THERMIQUE Peugeot 308 (2021)

Moteur: Essence, Diesel ou hybride.

Puissance: 110 à 225 chevaux.

Autonomie électrique: 66 km (hybride rechargeable).

Prix: à partir de 29.480 euros.

ÉLECTRIQUE Peugeot e-308 (2023)

Puissance: 156 chevaux.

Autonomie électrique: 413 km.

Prix: à partir de 43.900 euros.

D'un point de vue industriel, l'avantage est significatif. Parce qu'elles sont construites sur une même plateforme dite multi énergies, les variantes d'une Peugeot tombent toutes de la même chaîne, "ce qui permet d'ajuster la production aux fluctuations de la demande". Une flexibilité vantée aussi par BMW, au prétexte que "personne ne sait quelle sera la part de marché des électriques dans cinq ans".

L'argument est retourné par Mercedes-Benz, qui soutient que les robots de son usine de Sindelfingen sont capables d'assembler tous les genres de véhicules, de la citadine au SUV, qu'ils soient électriques ou bien thermiques. Renaut n'en démord pas et considère que la meilleure manière de répondre aux variations du marché est de développer des plateformes spécifiques.

THERMIQUE Mercedes Classe E (2023)

Moteur: Essence, Diesel ou hybride.

Puissance: 136 à 625 chevaux.

Autonomie électrique: 118 km (hybride rechargeable).

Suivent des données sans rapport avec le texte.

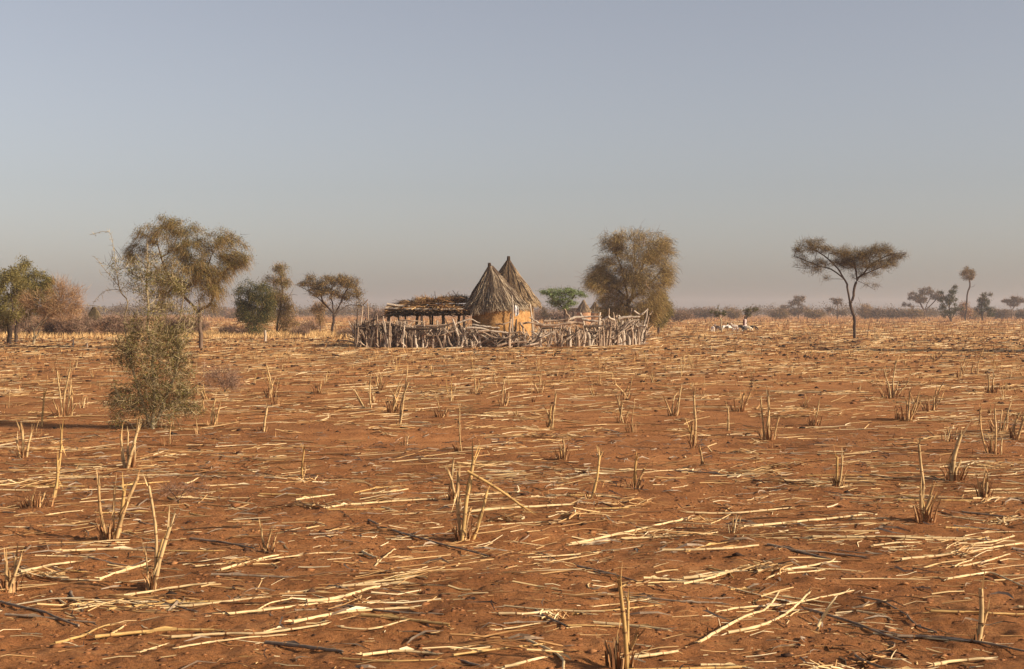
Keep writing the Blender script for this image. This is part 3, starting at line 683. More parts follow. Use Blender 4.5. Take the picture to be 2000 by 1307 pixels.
# ------------------------------------------------------------------ mud huts
def hut(name, label, cat, cx, D, wall_r, wall_h, eave_r, eave_z, apex_px, apex_z, thatch, mudm, nstrip, seed, fringe=True, door=None, tilt=0.0, finial=True, eave_dz=0.0, power=1.22, roof_dx=0.0, group=None):
    rng = np.random.default_rng(seed)
    B = W(cx, 600, D); B[2] = float(terr(B[0], B[1])) - .02
    root = empty(name, tuple(B), label, cat, group)
    # wall
    n, k = 96, 26; a = np.arange(n) * 2 * math.pi / n; zz = np.linspace(-.05, wall_h, k)
    A, Z = np.meshgrid(a, zz)
    rr = wall_r * (1 + .05 * (1 - Z / wall_h) ** 2) + .035 * vnoise(A * 4, Z * 5 + seed, 3) + .05 * vnoise(A * 1.6, Z * 1.4 + seed, 4)
    rr[:, :] += .03 * vnoise(np.abs(A - math.pi) * 9, Z * 9, 6)
    V = np.stack([rr * np.cos(A), rr * np.sin(A), Z], -1).reshape(-1, 3)
    i = np.arange(k - 1)[:, None] * n; j = np.arange(n)[None]; j2 = (j + 1) % n
    mb = MB(); mb.add(V, np.stack([i + j, i + j2, i + n + j2, i + n + j], -1).reshape(-1, 4))
    mb.build("wall", M[mudm], root, smooth=True)
    # roof surface
    ax = (W(apex_px, 600, D) - B)[0]
    hz_ = apex_z - eave_z
    def surf(th, t, off=0.0):
        """t 0 apex .. 1 eave (beyond 1 = fringe)"""
        r = .05 + (eave_r - .05) * np.power(np.maximum(t, 0), 1 / power if power < 1 else power) * 1.0
        r = r * (1 + .04 * np.sin(th * 3 + seed) + .03 * np.sin(th * 7 + 2 * seed) + .03 * np.sin(t * 14 + th * 2) + .02 * np.sin(th * 13 + t * 5))
        z = apex_z - hz_ * t + eave_dz * np.cos(th) * t + .04 * np.sin(th * 5 + seed) * t
        c = 1 - t
        return np.stack([roof_dx * t + ax * c * np.ones_like(th) + (r + off) * np.cos(th), (r + off) * np.sin(th), z + off * .6], -1)
    mb = MB(); n, k = 72, 16
    A, T = np.meshgrid(np.arange(n) * 2 * math.pi / n, np.linspace(0, 1, k))
    V = surf(A, T); V[..., 2] += .03 * vnoise(A * 8, T * 9, seed) ; V = V.reshape(-1, 3)
    i = np.arange(k - 1)[:, None] * n; j = np.arange(n)[None]; j2 = (j + 1) % n
    mb.add(V, np.stack([i + j, i + n + j, i + n + j2, i + j2], -1).reshape(-1, 4), 1)
    # underside
    Au = np.arange(n) * 2 * math.pi / n
    U = np.concatenate([surf(Au, np.full(n, 1.0)) - np.array([0, 0, .05]), np.stack([wall_r * .8 * np.cos(Au), wall_r * .8 * np.sin(Au), np.full(n, eave_z + .35)], -1)])
    mb.add(U, np.stack([np.arange(n), (np.arange(n) + 1) % n, n + (np.arange(n) + 1) % n, n + np.arange(n)], -1), 1)
    th = rng.uniform(0, 2 * math.pi, nstrip); t1 = rng.uniform(.08, 1.0, nstrip) ** .62
    ln = rng.uniform(.22, .5, nstrip); t0 = np.maximum(t1 - ln, .0); t1 = t1 + (rng.uniform(0, .06, nstrip) if fringe else 0)
    kk = 4; u = np.linspace(0, 1, kk)
    dth = rng.normal(0, .12, nstrip)
    TH = th[:, None] + dth[:, None] * u; TT = t0[:, None] + (t1 - t0)[:, None] * u
    off = rng.uniform(.002, .06, nstrip)[:, None] + rng.uniform(-.02, .05, nstrip)[:, None] * u
    S = np.stack([surf(TH[:, q], TT[:, q], off[:, q]) for q in range(kk)], 1)
    wd = rng.uniform(.010, .042, nstrip) 
    Rr = (wd[:, None] * np.array([.5, .55, .5, .25]))
    dk = rng.random(nstrip) < .09; Rr[dk] *= 1.35; S[dk] += np.array([0, 0, .025])
    Vt, Ft = batch_tubes(S[~dk], Rr[~dk], 3, cap=False); mb.add(Vt, Ft, 0)
    Vt, Ft = batch_tubes(S[dk], Rr[dk], 3, cap=False); mb.add(Vt, Ft, 1)
    if fringe:   # eave fringe of loose ends
        nf = nstrip // 3; th = rng.uniform(0, 2 * math.pi, nf)
        S = np.stack([surf(th + rng.normal(0, .03, nf) * q, np.full(nf, .9) + q * rng.uniform(.03, .10, nf), .02 - .012 * q) for q in range(3)], 1)
        S[:, 2, 2] -= rng.uniform(0, .06, nf)
        Vt, Ft = batch_tubes(S, np.tile([.014, .012, .006], (nf, 1)), 3, cap=False); mb.add(Vt, Ft, 0)
    ro = mb.build("roof", [M[thatch], M["thatch_dark"]], root)
    if finial:
        mb = MB(); nf = 160; th = rng.uniform(0, 2 * math.pi, nf); r0 = rng.uniform(0, 1, nf) ** .5
        b = np.array([ax, 0, apex_z]); x = tilt
        pts = []
        for q, (rq, zq) in enumerate([(.2, -.34), (.12, -.1), (.085, .06), (.075, rng.uniform(.16, .26))]):
            zz = zq + (rng.uniform(-.05, .05, nf) if q == 3 else 0)
            pts.append(b + np.stack([r0 * rq * np.cos(th) + x * (zz + .3), r0 * rq * np.sin(th), zz * np.ones(nf)], -1))
        S = np.stack(pts, 1); Vt, Ft = batch_tubes(S, np.tile([.018, .016, .014, .009], (nf, 1)), 3, cap=False); mb.add(Vt, Ft)
        mb.build("finial", M["thatch_dark"], ro)
    return root, ro, surf


hA, rA, sA = hut("thatched_hut", "front mud hut with a broad shaggy grey thatch cone", "hut", 976, 71.2, 1.36, 1.95, 1.56, 1.93, 958, 4.02, "thatch", "mud", 5200, 3, tilt=-.12, eave_dz=.10, power=1.04, roof_dx=-.23, group="mud huts in the stick compound")
hB, rB, sB = hut("thatched_hut", "rear mud hut with the taller smooth tan thatch cone", "hut", 993, 74.9, 1.28, 2.45, 1.60, 2.24, 993, 4.42, "thatch_tan", "mud", 5200, 4, tilt=.02, eave_dz=-.02, power=1.1, group="mud huts in the stick compound")
# ropes tied over the front roof
for (th0, th1, t0, t1) in ((-2.5, -.95, .32, .98), (-2.2, -.7, .22, .9)):
    mb = MB(); q = np.linspace(0, 1, 14); pts = np.stack([sA(np.array([th0 + (th1 - th0) * v]), np.array([t0 + (t1 - t0) * v]), .055)[0] for v in q])
    tube(mb, pts, .013, 4); mb.build("rope", M["rope"], rA)
mb = MB(); q = np.linspace(-2.6, -1.6, 8); tube(mb, np.stack([sA(np.array([v]), np.array([.21]), .06)[0] for v in q]), .02, 5); mb.build("binding", M["pale_wood"], rA)

# small granaries / hut of the next compound
hut("small_hut", "small far hut with a pointed brown thatch cone left of its twin", "hut", 1140, 200, 1.0, 1.75, 1.05, 1.92, 1140, 3.50, "thatch_tan", "mud_far", 1200, 6, finial=False, power=1.2, group="small far huts behind the fence")
hut("small_hut", "small far hut with a pointed thatch cone nearest the shaggy tree", "hut", 1162, 205, .92, 1.65, .98, 1.85, 1162, 3.22, "thatch_tan", "mud_far", 1200, 7, finial=False, power=1.2, group="small far huts behind the fence")
hut("granary", "small hazy conical thatched granary among the scrub at left", "granary", 184, 112, .62, .9, .78, .95, 184, 2.15, "old_thatch", "mud_far", 900, 8, finial=False, power=1.2)


def far_shelter():
    rng = np.random.default_rng(9); D = 203; B = W(1124, 600, D); B[2] = 0; s = D / F
    root = empty("thatched_shelter", tuple(B), "low far shelter with a sagging brown thatch roof beside the small huts", "shelter")
    mb = MB(); n = 1200; u = rng.uniform(-1, 1, n); v = rng.uniform(-1, 1, n)
    z = 1.75 + .62 * np.sqrt(np.clip(1 - u * u * .9, 0, 1)) - .25 * v * v
    P0 = np.stack([u * 1.15, v * 1.1, z], -1); d = np.stack([np.sign(u) * rng.uniform(.1, .4, n), rng.normal(0, .1, n), -rng.uniform(.05, .3, n)], -1)
    Vt, Ft = batch_tubes(np.stack([P0, P0 + d], 1), np.full((n, 2), .05), 4); mb.add(Vt, Ft); mb.build("roof", M["thatch_dark"], root)
    for x in (-1.0, -.35, .35, 1.0):
        for y in (-.85, .85):
            mb = MB(); tube(mb, [(x, y, 0), (x + rng.normal() * .05, y, .9), (x, y, 1.9)], .06, 6); mb.build("post", M["dark_wood"], root)


far_shelter()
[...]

Prix: à partir de 64.750 euros.

(Photo: Mercedes-Benz)

La rentabilité est peut-être moindre, "du fait de séries moins importantes et de coûts de développement supplémentaires", mais en retour "les prestations sont meilleures". Car une plateforme dédiée "permet de tirer le plein parti des atouts la traction électrique" pour optimiser la masse, l'autonomie et le rapport entre encombrement et habitabilité. Reste à voir si ces avantages suffiront à convaincre le consommateur à payer un peu plus cher son électrique.